Of course, naturalists are not always consistent. C. S. Lewis says, “The Naturalist can, if he chooses, brazen it out. He can say, ‘Yes. I quite agree that there is no such thing as right and wrong. I admit that no moral judgment can be ‘true’ or ‘correct’ and, consequently, that no one system of morality can be better or worse than another. All ideas of good and evil are hallucinations—shadows cast on the outer world by the impulses which we have been conditioned to feel.’…
But then they must stick to it; and fortunately (though inconsistently) most real Naturalists do not.

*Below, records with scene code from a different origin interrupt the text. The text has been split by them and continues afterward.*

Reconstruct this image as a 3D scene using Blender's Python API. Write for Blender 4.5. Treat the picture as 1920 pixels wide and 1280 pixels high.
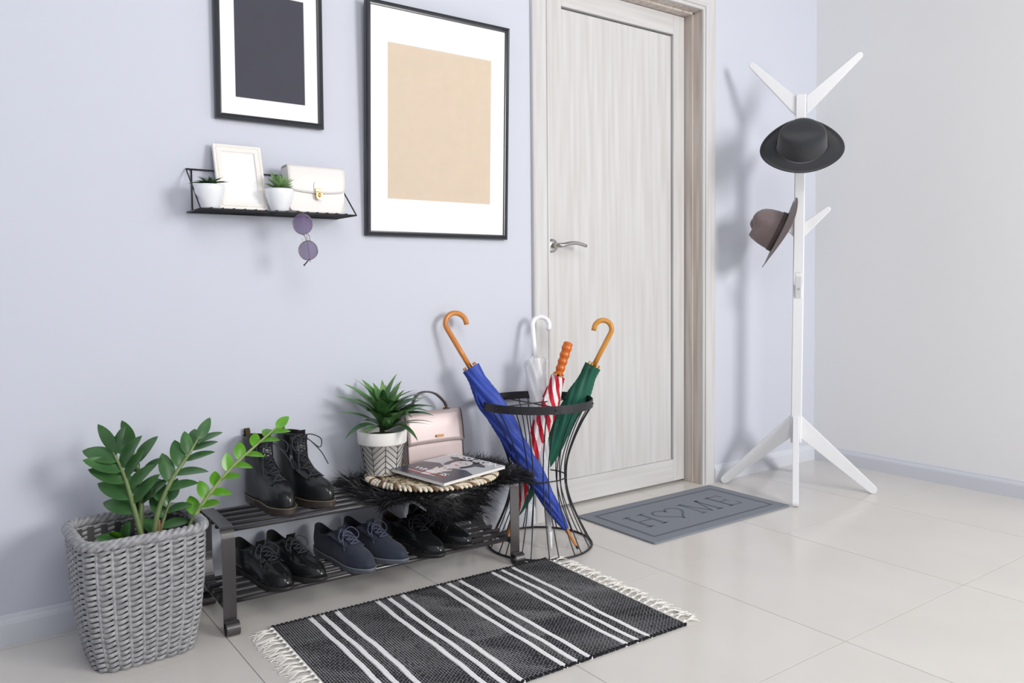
import bpy, math, random
import numpy as np
from mathutils import Vector, Matrix, Quaternion

for o in list(bpy.data.objects):
    bpy.data.objects.remove(o)
SC = bpy.context.scene
COL = SC.collection
rnd = random.Random(7)

# ------------------------------------------------------------------ camera
def make_camera():
    yaw, pitch, roll = math.radians(36.118), math.radians(2.573), math.radians(-0.512)
    fw = Vector((math.sin(yaw) * math.cos(pitch), math.cos(yaw) * math.cos(pitch), -math.sin(pitch)))
    r = Vector((math.cos(yaw), -math.sin(yaw), 0))
    u = r.cross(fw)
    r2 = math.cos(roll) * r + math.sin(roll) * u
    u2 = -math.sin(roll) * r + math.cos(roll) * u
    cd = bpy.data.cameras.new('camera')
    cam = bpy.data.objects.new('camera', cd)
    COL.objects.link(cam)
    M = Matrix((r2, u2, -fw)).transposed().to_4x4()
    M.translation = Vector((-0.5664, -2.3125, 0.8760))
    cam.matrix_world = M
    cd.sensor_fit = 'HORIZONTAL'
    cd.sensor_width = 36.0
    cd.lens = 1503.6 / 1920 * 36.0
    cd.shift_x = -(969.2 - 960) / 1920
    cd.shift_y = (598.7 - 640) / 1920
    cd.clip_start = 0.02
    SC.camera = cam
make_camera()

# ------------------------------------------------------------------ light
W = bpy.data.worlds.new('daylight'); SC.world = W; W.use_nodes = True
W.node_tree.nodes['Background'].inputs[0].default_value = (0.93, 0.96, 1.0, 1)
W.node_tree.nodes['Background'].inputs[1].default_value = 0.22

def area(name, loc, target, sx, sy, power, col):
    ld = bpy.data.lights.new(name, 'AREA'); ld.shape = 'RECTANGLE'; ld.size = sx; ld.size_y = sy
    ld.energy = power; ld.color = col
    o = bpy.data.objects.new(name, ld); COL.objects.link(o)
    o.location = loc
    o.rotation_euler = (Vector(target) - Vector(loc)).to_track_quat('-Z', 'Y').to_euler()
    return o
area('window_daylight', (2.45, -4.5, 1.70), (0.4, 0, 0.7), 1.5, 1.4, 160, (1.0, 0.985, 0.97))
area('right_wall_fill_light', (0.1, -3.0, 2.75), (2.2, -0.6, 0.7), 1.8, 1.4, 46, (1.0, 0.98, 0.95))  # added fill lamp, out of view, to brighten the right wall and corner

SC.view_settings.view_transform = 'Standard'
SC.view_settings.look = 'None'
SC.view_settings.gamma = 1.0
SC.view_settings.use_curve_mapping = False
SC.view_settings.exposure = -0.14

# ------------------------------------------------------------------ materials
def lin(c):
    return tuple(((x / 255) / 12.92 if x / 255 <= 0.04045 else ((x / 255 + 0.055) / 1.055) ** 2.4) for x in c)
MATS = {}
def mat(name, col, rough=0.5, metal=0.0, spec=0.5, var=0.0, vscale=8.0, vstretch=(1, 1, 1), bump=0.0, bscale=60.0,
        bstretch=(1, 1, 1), coat=0.0, sheen=0.0, trans=0.0, ior=1.45, alpha=1.0, sub=0.0):
    if name in MATS: return MATS[name]
    m = bpy.data.materials.new(name); m.use_nodes = True
    nt = m.node_tree; b = nt.nodes['Principled BSDF']
    c = lin(col)
    b.inputs['Base Color'].default_value = (*c, 1)
    b.inputs['Roughness'].default_value = rough
    b.inputs['Metallic'].default_value = metal
    b.inputs['Specular IOR Level'].default_value = spec
    b.inputs['Coat Weight'].default_value = coat
    b.inputs['Coat Roughness'].default_value = 0.08
    b.inputs['Sheen Weight'].default_value = sheen
    b.inputs['Transmission Weight'].default_value = trans
    b.inputs['IOR'].default_value = ior
    b.inputs['Alpha'].default_value = alpha
    if sub:
        b.inputs['Subsurface Weight'].default_value = sub
        b.inputs['Subsurface Radius'].default_value = (0.01, 0.012, 0.005)
    tc = None
    def noise(scale, stretch, detail=4.0):
        nonlocal tc
        if tc is None: tc = nt.nodes.new('ShaderNodeTexCoord')
        mp = nt.nodes.new('ShaderNodeMapping'); mp.inputs['Scale'].default_value = stretch
        nt.links.new(tc.outputs['Object'], mp.inputs['Vector'])
        n = nt.nodes.new('ShaderNodeTexNoise'); n.inputs['Scale'].default_value = scale; n.inputs['Detail'].default_value = detail
        nt.links.new(mp.outputs[0], n.inputs['Vector'])
        return n
    if var:
        n = noise(vscale, vstretch)
        mx = nt.nodes.new('ShaderNodeMix'); mx.data_type = 'RGBA'
        rp = nt.nodes.new('ShaderNodeMapRange'); rp.inputs[1].default_value = 0.3; rp.inputs[2].default_value = 0.7
        nt.links.new(n.outputs['Fac'], rp.inputs[0]); nt.links.new(rp.outputs[0], mx.inputs[0])
        mx.inputs[6].default_value = (*[x * (1 - var) for x in c], 1)
        mx.inputs[7].default_value = (*[min(1, x * (1 + var)) for x in c], 1)
        nt.links.new(mx.outputs[2], b.inputs['Base Color'])
    if bump:
        n = noise(bscale, bstretch, 6.0)
        bp = nt.nodes.new('ShaderNodeBump'); bp.inputs['Strength'].default_value = bump; bp.inputs['Distance'].default_value = 0.002
        nt.links.new(n.outputs['Fac'], bp.inputs['Height']); nt.links.new(bp.outputs[0], b.inputs['Normal'])
    MATS[name] = m
    return m

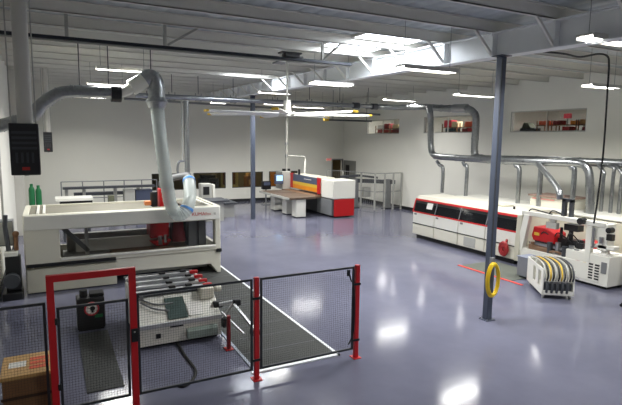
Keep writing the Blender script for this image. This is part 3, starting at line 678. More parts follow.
# ------------------------------------------------------------------ panel saw at the back
t = thing('panel_saw', 'panel saw with slate, yellow and red striped beam in the back middle', 'machine', (11.8, 21.5, 0))
obj('main_body', MB().box(11.5, 12.6, 19.95, 24.6, .08, .85), DGREY, t, bevel=.02)
obj('red_panel', MB().box(11.55, 12.62, 19.88, 19.96, .06, .86), REDD, t, bevel=.02)
obj('side_panel', MB().box(11.46, 11.5, 20.0, 21.4, .1, .84), GREY, t)
obj('saw_hood', MB().box(11.45, 12.66, 19.86, 21.0, .87, 1.74), WHITE, t, bevel=.04)
bm_ = obj('pressure_beam', MB().box(11.42, 12.2, 21.0, 24.3, 1.02, 1.78), CREAM2, t, bevel=.02)
obj('slate_stripe', MB().hexa([(11.38,21.05,1.42),(11.38,24.2,1.42),(11.42,24.2,1.42),(11.42,21.05,1.42),(11.38,21.05,1.74),(11.38,24.2,1.80),(11.42,24.2,1.80),(11.42,21.05,1.74)]), SLATE, bm_)
obj('yellow_stripe', MB().box(11.38, 11.42, 21.05, 24.2, 1.26, 1.42), YELP, bm_)
obj('orange_stripe', MB().box(11.38, 11.42, 21.05, 24.2, 1.06, 1.26), ORNG, bm_)
obj('red_end', MB().box(11.37, 11.43, 21.0, 21.28, 1.0, 1.78), REDD, bm_); obj('red_end', MB().box(11.37, 11.43, 24.0, 24.3, 1.05, 1.82), REDD, bm_)
obj('brand_line', MB().box(11.375, 11.382, 21.9, 22.7, 1.6, 1.63), PAPER, bm_)
obj('saw_table', MB().box(11.0, 11.5, 21.0, 24.6, .84, .95), BROWN, t)
cbx = obj('control_cabinet', MB().box(10.9, 11.4, 24.3, 25.2, .95, 1.9), LGREY, t, bevel=.03)
sc = obj('control_panel', MB().box(10.45, 10.9, 24.15, 24.35, 1.25, 1.75), SLATE, cbx, bevel=.015)
obj('screen', MB().box(10.5, 10.85, 24.14, 24.152, 1.42, 1.7), SCREEN, sc)
obj('beacon', MB().box(11.0, 11.15, 24.4, 24.55, 1.9, 2.03).box(11.25, 11.4, 24.4, 24.55, 1.9, 2.03).cyl((11.45, 23.4, 1.78), (11.45, 23.4, 2.05), .06), BLACK, cbx)
for k, (yy, ll) in enumerate(((23.4, 1.5), (21.9, 1.45), (20.55, 1.35))):
    pass
ATB = [thing('air_table', lab, 'table', (10.3, y, 0), 'air tables before the panel saw') for lab, y in (('farthest air table of the panel saw, on a white pedestal', 23.45), ('middle air table of the panel saw, on a white pedestal', 22.0), ('nearest air table of the panel saw, on the widest white pedestal', 20.9))]
for o, y, hw in zip(ATB, (23.45, 22.0, 20.9), (.66, .66, .4)):
    obj('table_top', MB().box(9.55, 10.98, y-hw, y+hw, .86, .95), mat('table_brown', (88, 72, 58), .5, var=.2, scale=3), o, bevel=.01)
    obj('edge_trim', MB().box(9.52, 9.55, y-hw, y+hw, .85, .955), LGREY, o)
    obj('pedestal', MB().box(9.95, 10.45, y-.3, y+.22, .03, .86), WHITE, o, bevel=.03)
    obj('pedestal_foot', MB().box(10.0, 10.4, y-.25, y+.17, 0, .03), BLACK, o)
# extraction pipe of the saw
Yp = 24.45
q = [at(288, 122, 1, Yp), at(288, 166, 1, Yp)]
t = thing('saw_extraction_pipe', 'thin white vertical pipe dropping to the panel saw with a hose arm', 'pipe', tuple(q[1]))
top = Vector((q[0].x, Yp, roof_z(Yp)))
cx_ = 11.2
obj('riser', MB().cyl((cx_, Yp, 1.9), (cx_, Yp, roof_z(Yp)+.1), .06), LGREY, t)
obj('arm', MB().tube([(cx_, Yp, 2.72), (cx_+1.05, Yp, 2.66)], .05), LGREY, t)
obj('drop_hose', MB().tube([(cx_+1.05, Yp, 2.68), (cx_+1.12, Yp, 2.45), (cx_+1.0, Yp-.2, 2.1), (cx_+.9, Yp-.4, 1.72)], .05, smooth=5), WCOL, t)
for cz_ in (2.66, 3.3): obj('clamp', MB().cyl((cx_, Yp, cz_), (cx_, Yp, cz_+.12), .085), STEEL, t)

# mesh cage behind the saw
t = thing('mesh_cage', 'grey mesh guard cage right of the panel saw near the corner', 'fence', (15.4, 21.3, 0))
CZ = 1.92
cpost = [(14.75, 21.3), (15.35, 21.3), (15.9, 21.3), (16.42, 21.3), (14.55, 22.3), (14.2, 23.6), (13.9, 24.8)]
for (x, y) in cpost: obj('cage_post', MB().box(x-.035, x+.035, y-.035, y+.035, 0, CZ), LGREY, t)
for (a, b_) in (((14.75, 21.3), (16.42, 21.3)), ((14.75, 21.3), (13.9, 24.8))):
    for z in (CZ-.02, .95, .12): obj('cage_rail', MB().bar((a[0], a[1], z), (b_[0], b_[1], z), .03, .03), GREY, t)
    mb = MB(); n = 26
    for k in range(n): 
        q = Vector((a[0], a[1], 0)).lerp(Vector((b_[0], b_[1], 0)), (k+.5)/n); mb.bar((q.x, q.y, .12), (q.x, q.y, CZ), .005)
    obj('wire_infill', mb, LGREY, t)
t = thing('storage_gantry', 'grey two legged stacking gantry standing inside the mesh cage', 'machine', (14.6, 23.2, 0))
for (x, y) in ((14.35, 22.6), (15.85, 21.75)):
    l = obj('leg', MB().box(x-.15, x+.15, y-.15, y+.15, .04, 1.55), GREY, t); obj('leg_foot', MB().box(x-.22, x+.22, y-.2, y+.2, 0, .04), BLACK, l)
obj('cross_beam', MB().bar((14.0, 22.8, 1.47), (16.2, 21.55, 1.40), .2, .2), DGREY, t)
obj('cross_beam', MB().bar((13.6, 22.9, 1.65), (14.6, 22.5, 1.72), .12, .12).bar((14.6, 22.5, 1.72), (15.4, 22.0, 1.62), .1, .1), DGREY, t)
obj('carriage', MB().box(14.7, 15.1, 22.2, 22.6, .6, 1.1), LGREY, t)

# exit sign above the corner door
t = thing('exit_sign', 'small red lit exit sign left of the corner doorway', 'sign', (15.45, YB-.06, 2.3))
obj('sign_case', MB().box(15.25, 15.62, YB-.06, YB, 2.28, 2.46), PAPER, t, bevel=.008)
text('sign_lettering', 'EXIT', .17, (15.435, YB-.062, 2.31), (math.pi/2, 0, 0), REDSIGN, t, align='CENTER')

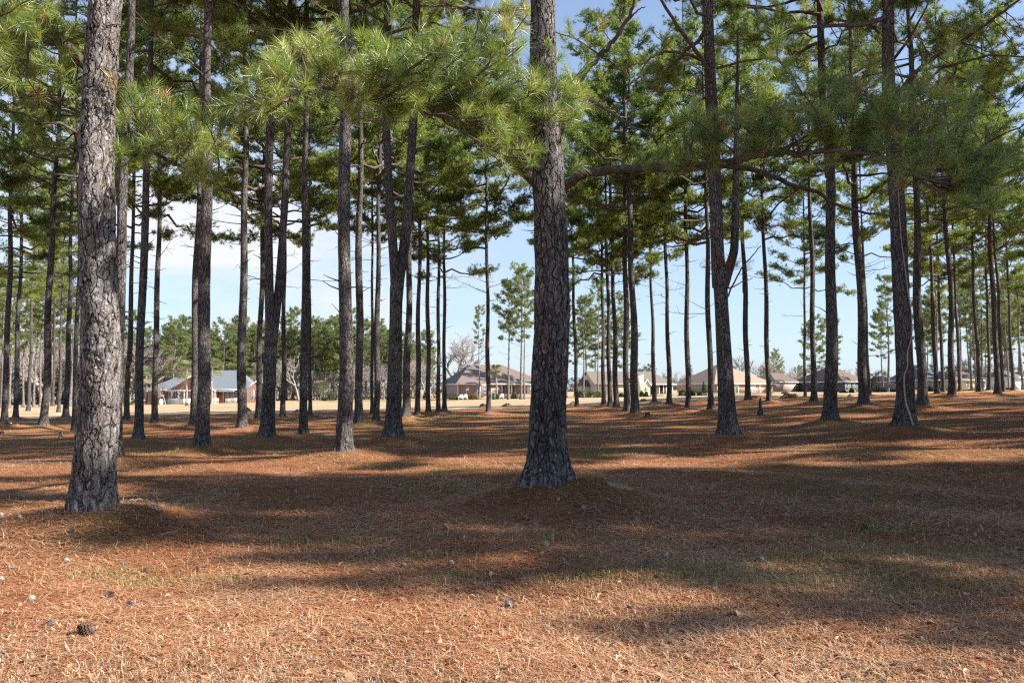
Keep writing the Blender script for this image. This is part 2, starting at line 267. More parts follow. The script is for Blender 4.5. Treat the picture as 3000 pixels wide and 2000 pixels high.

A moment after they have admitted that good and evil are illusions, you will find them exhorting us to work for posterity, to educate, revolutionize, liquidate, live and die for the good of the human race… They write with indignation like men proclaiming what is good in itself and denouncing what is evil in itself, and not at all like men recording that they personally like mild beer but some people prefer bitter” (Miracles). “When men say ‘I ought’ they certainly think they are saying something, and something true, about the nature of the proposed action, and not merely about their own feelings. But if Naturalism is true, ‘I ought’ is the same sort of statement as ‘I itch’ or ‘I’m going to be sick’” (Miracles).